Partnerships don’t pay tax, the partners do. A partnership return is required simply for the purpose of establishing the amount in which each partner is liable to tax.

The partnership return includes all the information required to calculate the profits arising from any partnership business, including any claims (such as capital allowances) that must be taken into account when calculating the profits of that business. It also includes details of any partnership investment income and information on the disposal of partnership assets which might give rise to a chargeable gain or an allowable loss to the partners.

A partnership return must also include a partnership statement. The partnership statement shows each partners share of the partnerships income, consideration, loss, tax credit or charge. The partners must enter the same figure in their personal return.

The partnership return is subject to similar rules regarding repair/correction of obvious errors by an officer of HMRC or amendment by the partnership, as apply to individual returns. See guidance at EM7527 for amendments and EM7528 for corrections.

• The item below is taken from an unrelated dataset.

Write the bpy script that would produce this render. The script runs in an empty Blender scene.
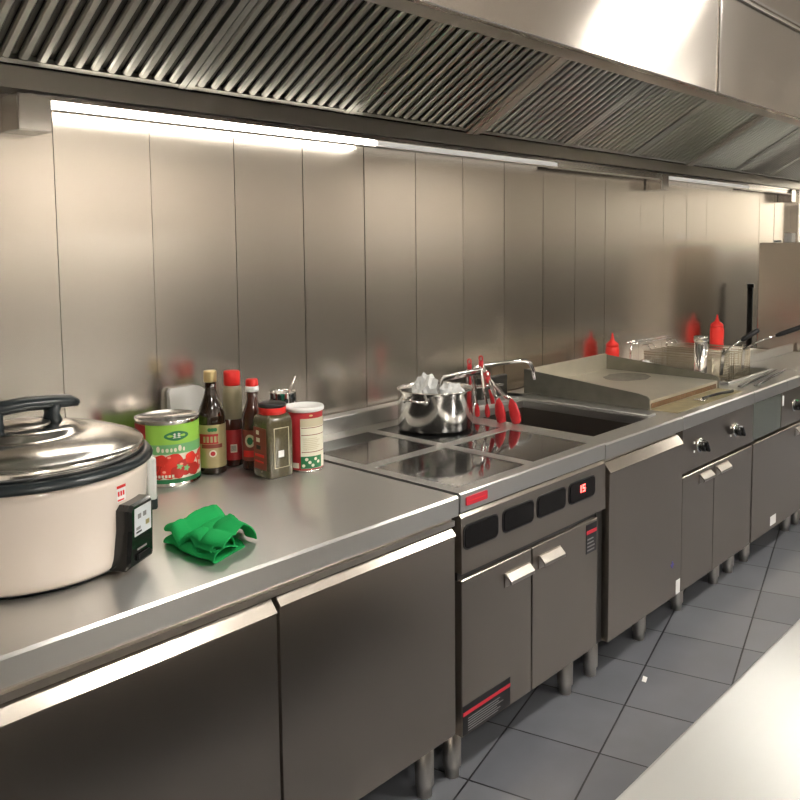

Where a partnership return is either corrected by HMRC, or amended by the partnership, corresponding changes must be made to the individual partners' return. In either case, this is done by giving a notice to each of the partners to amend their return.

It’s important to note that, under statute, it’s the notice itself that amends the return. That is why the notices are written in the past tense, as the amendment is made when the notice is issued.